Did you realise that one of the key ingredients to living a successful life is having more bad days? I know it sounds crazy but when I learnt this one idea, it changed my whole life, writes Jaemin Frazer, life coach and host of The Insecurity Project.
As a life coach, people often imagine that I am super consistent and always in a great state. That couldn’t be further from the truth. Consistency is massively overrated.
I have times where I am completely unproductive, unmotivated and in a bad mood. I frequently waste time, stuff around, and watch rubbish TV. The thing is, I honestly don’t judge myself in these moments. They are never personal, nor do they define who I am.
It turns out that success is not about being on track 100 per cent of the time. In fact, the real aim of peak performance is to only be at your best when it matters most. This means far more bad days than good ones.
Here are three steps to integrate more bad days into your life while avoiding the traps:
1. Enjoy your bad days
When you enjoy your bad days without judgment, you take the pressure off to have to get it right all the time. The moment you don’t have to be right means you can finally discover where you are wrong! The great thing about being wrong is that it opens your eyes to alternative paths. Almost all of our meaningful change and improvement comes from being wrong.
Sure, it feels bad when it’s happening, but if you welcome more bad days then you also open up a massive opportunity for growth. The feedback you get when things are not working is often more important than what you see when it is working. In fact, the bad days are often the ones that teach us the most!
2. Carry a pair of scissors
I’ve run eight marathons competitively and interestingly the best advice I was ever given was to carry a pair of scissors while running. If you attach your performance to someone else, you get caught up in their race and end up going out too fast or slow. Therefore, it is super useful to visualise cutting the imaginary cord between the runners in front or behind you so that you run your own race.
The same is true in life. There are so many cords to cut so that you don’t get caught up running someone else’s race.
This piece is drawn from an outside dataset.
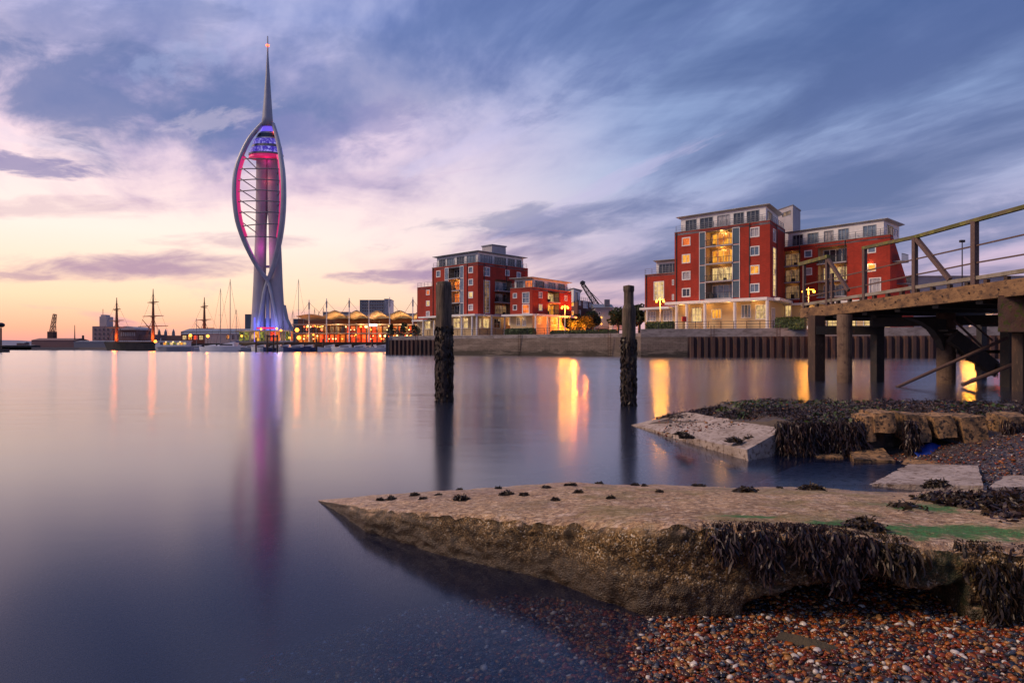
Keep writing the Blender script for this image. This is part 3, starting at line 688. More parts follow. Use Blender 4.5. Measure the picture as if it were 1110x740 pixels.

Specifically, the key cord to cut here is the one that links identity to performance. If you are your performance, you can’t afford to ever have a bad day.
There are many people who give themselves zero permission to have bad days because for them positivity is king, performance is everything, consistency is the ultimate goal. Identity becomes enmeshed in being this kind of person, so to be seen having a bad day must mean they are a bad person.
Doing the personal development work to overcome all insecurity allows you to be solid in who you are separate from what you do with nothing to prove or defend.
3. Manage your energy not your time
We’ve all seen those horrible ‘motivational’ graphics of how much of our lives we waste spending time eating, sleeping, watching TV and going to the toilet. The time management junkies would assert that it is in focussing acutely on how many seconds we have been given in every day and using each second to full effect that we really succeed in life.
I completely disagree. Focusing on how little time you’ve got or how you’ve wasted it in the past only produces fear and shame and weakens us for the future.
If your state of mind is not great you can have all the time in the world but no access to the magic inside, you to make the most of that time. That time is useless. Energy is far more useful than time could ever be.
Sport stars have an off-season, pre-season, main season and finals that all require different energy levels from them. Even then they are only playing for 90 minutes once a week. What are they doing for the rest of the time? Who really cares! They are paid the big bucks to be at their best when it matters most. It turns out that if you looked at those key minutes as a percentage of the minutes in a year, it would be far less than 1 per cent of their time.
They are not expected to be at their best all the time and neither are you. In fact, trying to be at your best when you don’t need to be is a sure recipe for losing the game. No point peaking in the off-season!
It turns out that having bad days, feeling low, frustrated, disappointed and unmotivated is a vital part of the cycle of a healthy lifestyle. Without downs, there are no ups either.